02 abril 2010

A las afueras del banco

Ojalá y no fuera tan duro decir adiós a quien es imposible decírselo, imagino que nunca se está preparado para ello. 

Después de casi diez años, el viernes por la tarde me encontré con Miguel en el banco: fue mi primer confidente cuando apenas sabia que los besos tienen sabores distintos y emociones desiguales.

Conocía mis tristezas sin ni siquiera mencionarlas, ese día no fue la excepción. Ya no era aquella joven de 19 años que se dejaba arrastrar por sus impulsos, pero él me conocía de una manera sorprendente. 

"No has cambiado la forma de sonreír cuando ya no puedes aguantar la ganas de llorar, el brillo de tus ojos es un disimulo pasajero", me dijo sin pestañear.

Era cierto. Ojalá y nunca hubiera tenido que viajar a Argentina, quizás ahora fuéramos novios de verdad y no una aventura más.

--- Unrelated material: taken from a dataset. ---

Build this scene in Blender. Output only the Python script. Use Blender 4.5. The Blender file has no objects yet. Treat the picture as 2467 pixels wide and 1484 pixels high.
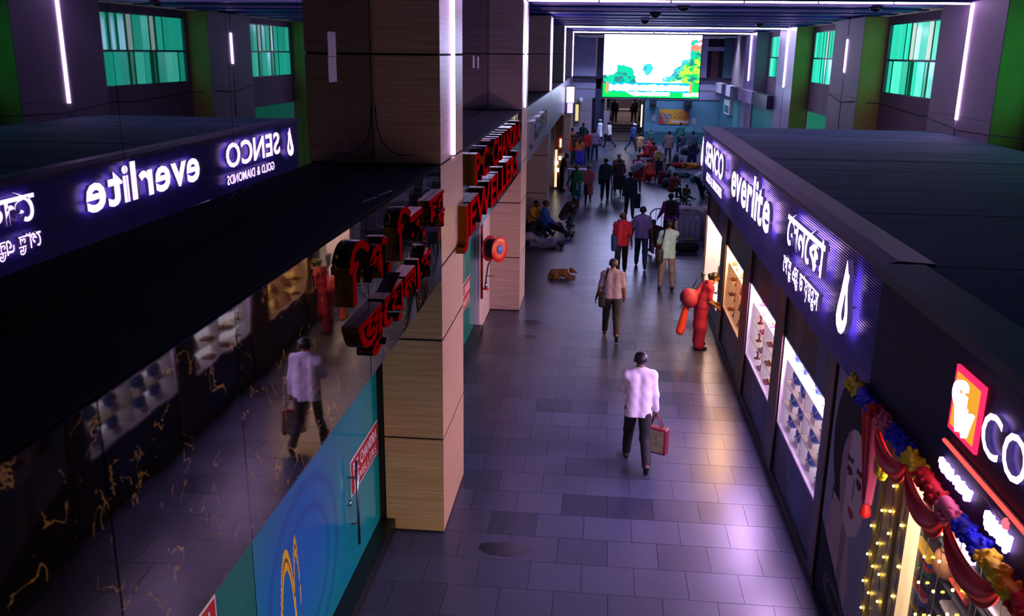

Moría por acurrucarme entre sus brazos y quedarme en ellos hasta que ya no tuviera más lágrimas. Me tomó de la mano y me dijo al oído: "tus margaritas azules llegan a la puerta cuando menos las esperes", se refería a las oportunidades que esperaba impaciente cuando volvía con el corazón hecho añicos por culpa de unas copas y pasiones desbordadas. 

Intentaba escapar de la soledad, deseaba con desesperación envolverme en las caricias de alguien que me hiciera despertar ilusiones nuevas, deseos reales y sentimientos eternos. Pero me escondía entre las páginas de los libros y las canciones que inventaba mientras dormía, porque simplemente era imposible dejarme desnudar por ojos extraños y manos de ensueño: tenía miedo de volver a enamorarme como una chiquilla de 20 años. 

Esquivar aquellos pensamientos me condujeron al borde de un callejón sin salida: amante de una noche y llamadas en espera. Al menos estaba Miguel para acompañarme y hacer menos intensa mi culpa. 

Fuimos hasta la Calle de Los Puentes y charlamos por casi dos horas. Aquella eternidad trajo de nuevo a mi rostro la verdadera alegría que hacía tres semanas había desaparecido. Comimos algodón, crispetas de chocolate y chupetas de mandarina.

Creo que ese, había sido el mejor viernes de mi vida antes de volverlo a ver. A las diez de la noche tomó la última ruta del bus y se fue a la terminal, otra vez  el trabajo y el tiempo no terminó separando.